На развилке дорог, одна из которых шла на Дорогобуж, а другая на Ельню, мы встретили в лесу штаб недавно вышедшей из окружения и пополнявшейся здесь 100-й дивизии - той самой, которая до первого июля все еще дралась в районе Минска, а потом с тяжелыми боями выходила оттуда.
Мы поговорили там в лесу с полковником, которого приняли за командира дивизии. Он сказал нам, что некоторые ее части еще продолжают выходить из окружения.

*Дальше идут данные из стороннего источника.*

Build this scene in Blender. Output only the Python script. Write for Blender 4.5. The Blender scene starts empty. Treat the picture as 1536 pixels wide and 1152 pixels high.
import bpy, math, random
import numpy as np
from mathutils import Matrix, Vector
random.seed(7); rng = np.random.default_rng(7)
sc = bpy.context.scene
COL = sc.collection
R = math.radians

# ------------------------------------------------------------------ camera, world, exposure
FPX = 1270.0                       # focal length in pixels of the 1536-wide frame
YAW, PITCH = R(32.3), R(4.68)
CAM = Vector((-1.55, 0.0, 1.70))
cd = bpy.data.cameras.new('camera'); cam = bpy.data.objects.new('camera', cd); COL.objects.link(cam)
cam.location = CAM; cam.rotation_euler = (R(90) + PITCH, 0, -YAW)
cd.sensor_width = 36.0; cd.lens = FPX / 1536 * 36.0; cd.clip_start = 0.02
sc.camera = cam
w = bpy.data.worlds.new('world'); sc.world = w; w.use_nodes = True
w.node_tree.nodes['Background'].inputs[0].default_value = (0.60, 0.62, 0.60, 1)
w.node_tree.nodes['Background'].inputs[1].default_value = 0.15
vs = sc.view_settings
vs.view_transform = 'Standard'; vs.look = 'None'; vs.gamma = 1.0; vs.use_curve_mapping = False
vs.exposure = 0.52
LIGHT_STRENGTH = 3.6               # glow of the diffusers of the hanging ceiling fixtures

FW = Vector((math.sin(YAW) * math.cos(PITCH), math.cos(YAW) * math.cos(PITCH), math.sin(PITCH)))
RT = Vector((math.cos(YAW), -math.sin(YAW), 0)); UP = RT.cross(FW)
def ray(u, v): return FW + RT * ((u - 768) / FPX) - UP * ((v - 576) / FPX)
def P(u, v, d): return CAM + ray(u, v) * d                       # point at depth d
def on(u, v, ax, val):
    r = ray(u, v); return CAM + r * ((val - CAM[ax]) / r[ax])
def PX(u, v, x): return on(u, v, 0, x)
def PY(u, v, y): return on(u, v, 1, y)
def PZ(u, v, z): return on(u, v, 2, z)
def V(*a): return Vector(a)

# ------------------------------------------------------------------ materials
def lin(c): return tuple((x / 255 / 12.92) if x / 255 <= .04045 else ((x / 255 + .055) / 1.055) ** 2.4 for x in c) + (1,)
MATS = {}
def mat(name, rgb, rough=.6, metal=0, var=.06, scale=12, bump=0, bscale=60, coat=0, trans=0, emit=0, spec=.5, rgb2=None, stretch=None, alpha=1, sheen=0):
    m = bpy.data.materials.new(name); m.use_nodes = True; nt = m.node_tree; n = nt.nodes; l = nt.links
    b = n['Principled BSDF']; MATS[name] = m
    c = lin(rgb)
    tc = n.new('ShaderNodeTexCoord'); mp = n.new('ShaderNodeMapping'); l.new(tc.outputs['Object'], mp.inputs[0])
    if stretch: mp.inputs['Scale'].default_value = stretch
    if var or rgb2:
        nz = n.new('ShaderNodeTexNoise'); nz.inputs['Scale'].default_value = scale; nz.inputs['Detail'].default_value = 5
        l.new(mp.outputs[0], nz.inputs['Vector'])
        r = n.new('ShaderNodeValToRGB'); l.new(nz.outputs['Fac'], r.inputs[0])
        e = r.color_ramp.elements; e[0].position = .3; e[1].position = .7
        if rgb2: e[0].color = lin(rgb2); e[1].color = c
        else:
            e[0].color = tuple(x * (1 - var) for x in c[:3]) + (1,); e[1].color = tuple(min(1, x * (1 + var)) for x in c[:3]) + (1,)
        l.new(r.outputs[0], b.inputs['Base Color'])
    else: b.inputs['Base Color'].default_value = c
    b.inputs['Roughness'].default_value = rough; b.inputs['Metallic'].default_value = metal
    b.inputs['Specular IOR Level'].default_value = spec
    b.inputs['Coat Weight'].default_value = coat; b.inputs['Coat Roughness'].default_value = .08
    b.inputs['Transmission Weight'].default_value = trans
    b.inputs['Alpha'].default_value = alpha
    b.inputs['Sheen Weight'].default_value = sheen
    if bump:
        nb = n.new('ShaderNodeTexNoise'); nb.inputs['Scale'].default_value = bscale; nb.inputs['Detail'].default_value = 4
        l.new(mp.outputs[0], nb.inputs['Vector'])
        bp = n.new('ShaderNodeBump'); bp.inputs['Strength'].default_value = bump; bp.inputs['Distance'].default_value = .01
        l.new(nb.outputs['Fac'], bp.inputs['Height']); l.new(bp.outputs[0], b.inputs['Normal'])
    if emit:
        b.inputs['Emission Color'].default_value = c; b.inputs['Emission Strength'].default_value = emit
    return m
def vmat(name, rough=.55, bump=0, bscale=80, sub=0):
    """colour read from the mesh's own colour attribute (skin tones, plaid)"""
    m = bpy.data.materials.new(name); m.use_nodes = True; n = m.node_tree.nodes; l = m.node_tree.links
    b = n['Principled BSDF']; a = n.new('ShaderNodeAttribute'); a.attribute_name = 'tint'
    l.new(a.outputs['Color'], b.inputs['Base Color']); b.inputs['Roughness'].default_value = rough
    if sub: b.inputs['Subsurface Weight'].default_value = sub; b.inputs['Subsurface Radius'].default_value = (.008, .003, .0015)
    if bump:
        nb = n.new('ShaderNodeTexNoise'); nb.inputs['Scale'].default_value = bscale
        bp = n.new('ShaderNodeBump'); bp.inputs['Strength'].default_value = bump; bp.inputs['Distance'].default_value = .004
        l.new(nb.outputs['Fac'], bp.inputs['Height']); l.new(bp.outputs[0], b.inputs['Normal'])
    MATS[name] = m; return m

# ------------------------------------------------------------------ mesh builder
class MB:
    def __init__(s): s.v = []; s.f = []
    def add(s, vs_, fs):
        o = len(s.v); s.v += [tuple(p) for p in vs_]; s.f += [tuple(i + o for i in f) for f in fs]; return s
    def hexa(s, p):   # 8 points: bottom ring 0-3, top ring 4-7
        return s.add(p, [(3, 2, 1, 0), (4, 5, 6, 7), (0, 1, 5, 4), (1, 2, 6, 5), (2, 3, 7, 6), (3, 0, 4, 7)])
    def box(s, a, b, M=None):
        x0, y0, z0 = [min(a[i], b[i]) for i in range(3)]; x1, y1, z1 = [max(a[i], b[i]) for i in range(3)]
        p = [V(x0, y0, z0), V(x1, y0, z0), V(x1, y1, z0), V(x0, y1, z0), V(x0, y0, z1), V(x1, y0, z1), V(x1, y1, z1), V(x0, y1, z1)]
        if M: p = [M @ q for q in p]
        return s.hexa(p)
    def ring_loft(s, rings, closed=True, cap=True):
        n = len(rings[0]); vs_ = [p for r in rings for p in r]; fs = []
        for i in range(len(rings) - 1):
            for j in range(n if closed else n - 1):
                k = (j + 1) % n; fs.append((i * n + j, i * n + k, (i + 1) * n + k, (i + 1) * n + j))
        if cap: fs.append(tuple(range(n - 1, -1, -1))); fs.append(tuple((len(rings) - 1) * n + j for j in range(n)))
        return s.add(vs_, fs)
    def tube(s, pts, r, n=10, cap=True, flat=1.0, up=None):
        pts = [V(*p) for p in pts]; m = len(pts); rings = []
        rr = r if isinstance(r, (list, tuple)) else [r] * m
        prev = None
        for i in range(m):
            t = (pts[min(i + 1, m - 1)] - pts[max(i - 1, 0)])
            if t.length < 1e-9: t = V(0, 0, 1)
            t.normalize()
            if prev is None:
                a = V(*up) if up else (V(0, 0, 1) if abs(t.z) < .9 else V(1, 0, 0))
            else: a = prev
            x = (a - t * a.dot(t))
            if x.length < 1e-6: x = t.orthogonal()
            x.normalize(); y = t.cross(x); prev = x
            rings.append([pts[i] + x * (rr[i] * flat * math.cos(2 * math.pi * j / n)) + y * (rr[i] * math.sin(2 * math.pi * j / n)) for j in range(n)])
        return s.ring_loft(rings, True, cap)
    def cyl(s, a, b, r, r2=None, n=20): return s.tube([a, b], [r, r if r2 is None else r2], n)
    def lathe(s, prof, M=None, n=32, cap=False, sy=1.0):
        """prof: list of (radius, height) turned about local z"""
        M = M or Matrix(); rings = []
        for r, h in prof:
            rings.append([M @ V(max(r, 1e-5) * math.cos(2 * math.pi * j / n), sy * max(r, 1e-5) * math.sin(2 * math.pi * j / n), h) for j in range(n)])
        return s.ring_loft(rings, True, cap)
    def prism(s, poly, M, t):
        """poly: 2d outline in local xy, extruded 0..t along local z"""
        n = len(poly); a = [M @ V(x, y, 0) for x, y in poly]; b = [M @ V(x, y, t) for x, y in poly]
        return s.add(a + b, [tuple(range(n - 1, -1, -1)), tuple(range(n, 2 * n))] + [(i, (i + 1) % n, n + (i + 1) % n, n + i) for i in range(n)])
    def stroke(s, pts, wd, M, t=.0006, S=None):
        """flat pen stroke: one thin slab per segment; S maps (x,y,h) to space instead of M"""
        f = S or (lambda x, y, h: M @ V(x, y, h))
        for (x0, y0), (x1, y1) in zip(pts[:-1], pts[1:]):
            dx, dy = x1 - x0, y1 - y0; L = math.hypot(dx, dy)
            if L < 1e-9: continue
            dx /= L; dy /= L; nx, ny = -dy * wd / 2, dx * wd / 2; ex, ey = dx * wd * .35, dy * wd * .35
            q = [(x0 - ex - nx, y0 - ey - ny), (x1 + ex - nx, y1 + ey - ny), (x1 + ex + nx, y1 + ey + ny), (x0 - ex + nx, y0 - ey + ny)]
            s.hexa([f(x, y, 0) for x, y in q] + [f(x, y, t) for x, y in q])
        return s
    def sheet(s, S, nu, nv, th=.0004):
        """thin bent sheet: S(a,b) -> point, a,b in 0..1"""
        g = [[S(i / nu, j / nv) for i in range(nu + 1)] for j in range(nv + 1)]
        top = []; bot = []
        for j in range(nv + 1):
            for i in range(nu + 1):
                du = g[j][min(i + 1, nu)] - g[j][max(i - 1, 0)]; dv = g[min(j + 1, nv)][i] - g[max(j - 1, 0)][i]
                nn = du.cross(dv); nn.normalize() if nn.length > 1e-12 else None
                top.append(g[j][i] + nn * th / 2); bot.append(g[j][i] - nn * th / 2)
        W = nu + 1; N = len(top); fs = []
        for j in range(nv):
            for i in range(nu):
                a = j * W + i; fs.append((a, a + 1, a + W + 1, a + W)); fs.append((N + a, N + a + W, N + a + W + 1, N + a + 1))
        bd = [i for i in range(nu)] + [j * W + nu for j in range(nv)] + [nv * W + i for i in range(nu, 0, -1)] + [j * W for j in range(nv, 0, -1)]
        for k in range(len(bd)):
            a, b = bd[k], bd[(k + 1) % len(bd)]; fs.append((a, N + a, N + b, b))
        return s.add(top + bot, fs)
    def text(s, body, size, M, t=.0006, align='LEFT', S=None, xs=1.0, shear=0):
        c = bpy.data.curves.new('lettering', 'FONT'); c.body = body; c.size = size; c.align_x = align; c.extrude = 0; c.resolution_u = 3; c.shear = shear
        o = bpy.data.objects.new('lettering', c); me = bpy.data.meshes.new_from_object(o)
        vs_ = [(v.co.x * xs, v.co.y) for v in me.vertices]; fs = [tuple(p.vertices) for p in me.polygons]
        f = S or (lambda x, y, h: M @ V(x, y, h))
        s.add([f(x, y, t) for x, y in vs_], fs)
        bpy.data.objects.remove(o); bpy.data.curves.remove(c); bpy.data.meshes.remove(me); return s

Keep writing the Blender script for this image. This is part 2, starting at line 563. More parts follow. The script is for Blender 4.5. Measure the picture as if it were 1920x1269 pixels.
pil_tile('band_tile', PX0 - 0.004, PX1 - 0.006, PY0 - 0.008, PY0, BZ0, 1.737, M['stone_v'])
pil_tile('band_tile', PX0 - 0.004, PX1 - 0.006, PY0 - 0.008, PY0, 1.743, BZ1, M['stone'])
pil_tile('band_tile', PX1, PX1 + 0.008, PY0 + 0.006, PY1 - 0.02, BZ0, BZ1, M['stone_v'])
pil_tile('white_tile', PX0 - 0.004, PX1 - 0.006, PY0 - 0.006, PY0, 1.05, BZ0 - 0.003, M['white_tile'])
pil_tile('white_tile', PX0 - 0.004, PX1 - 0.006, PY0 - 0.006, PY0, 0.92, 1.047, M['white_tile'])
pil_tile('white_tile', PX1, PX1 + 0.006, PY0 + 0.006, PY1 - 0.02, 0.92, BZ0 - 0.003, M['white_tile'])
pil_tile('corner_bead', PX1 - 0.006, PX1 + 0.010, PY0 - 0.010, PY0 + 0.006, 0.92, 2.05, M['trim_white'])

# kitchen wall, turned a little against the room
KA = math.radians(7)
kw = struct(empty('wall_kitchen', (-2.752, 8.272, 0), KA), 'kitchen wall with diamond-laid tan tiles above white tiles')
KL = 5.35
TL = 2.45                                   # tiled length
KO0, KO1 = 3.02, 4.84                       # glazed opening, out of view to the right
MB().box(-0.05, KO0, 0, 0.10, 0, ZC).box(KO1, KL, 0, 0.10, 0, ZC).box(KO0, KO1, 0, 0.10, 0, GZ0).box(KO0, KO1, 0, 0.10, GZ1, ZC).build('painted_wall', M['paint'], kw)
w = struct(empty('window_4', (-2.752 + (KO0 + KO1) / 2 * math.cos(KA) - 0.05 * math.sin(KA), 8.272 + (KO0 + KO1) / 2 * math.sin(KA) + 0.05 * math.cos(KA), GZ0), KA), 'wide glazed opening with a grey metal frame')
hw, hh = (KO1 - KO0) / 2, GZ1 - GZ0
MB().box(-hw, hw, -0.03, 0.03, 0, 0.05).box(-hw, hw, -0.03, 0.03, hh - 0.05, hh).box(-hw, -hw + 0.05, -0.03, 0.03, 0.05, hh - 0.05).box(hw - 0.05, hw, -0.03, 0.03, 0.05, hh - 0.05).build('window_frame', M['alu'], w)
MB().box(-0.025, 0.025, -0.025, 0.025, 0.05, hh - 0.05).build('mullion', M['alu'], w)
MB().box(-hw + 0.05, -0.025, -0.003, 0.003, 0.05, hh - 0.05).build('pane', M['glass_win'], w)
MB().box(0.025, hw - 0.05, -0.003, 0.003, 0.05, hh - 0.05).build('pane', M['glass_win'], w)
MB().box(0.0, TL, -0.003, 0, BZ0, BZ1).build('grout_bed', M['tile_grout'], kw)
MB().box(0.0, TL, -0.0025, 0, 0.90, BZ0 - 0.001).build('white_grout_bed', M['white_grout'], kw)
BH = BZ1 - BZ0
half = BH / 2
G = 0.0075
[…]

Мы решили заехать в дивизию на обратной пути и расположились на ночь в лесу, чтобы завтра с утра добираться до Ракутина. Ночевали под открытым небом около своих машин. Принесли колодезной воды и устроили обычную свою трапезу из черных сухарей, масла, сахара и этой воды. Утром тронулись дальше. Вскоре после того, как тронулись, в одной из деревень купили крынку молока и стали распивать ее, стоя у машины. Вдруг показался быстро ехавший через деревню грузовик. Грузовик остановился около нас, и сидевший в кабине военный крикнул:
- Товарищ командир, прошу сюда!
Я подошел к нему. Он спросил:
- Вы не видели частей Сотой дивизии?
Это был грузноватый, усталый, сильно небритый человек в накинутой на плечи красноармейской шинели. Он сидел рядом с водителем. В кабине стояли винтовки. А в кузове сидело еще человек двенадцать, по-разному одетых, но все с винтовками и гранатами. Они были похожи на людей, только что вышедших из окружения.
Прежде чем ответить, где находится 100-я дивизия, я попросил у сидевшего в кабине документы. Он вытащил какой-то документ; в это время шинель его распахнулась, и я увидел под ней выгоревшие красные генеральские петлицы.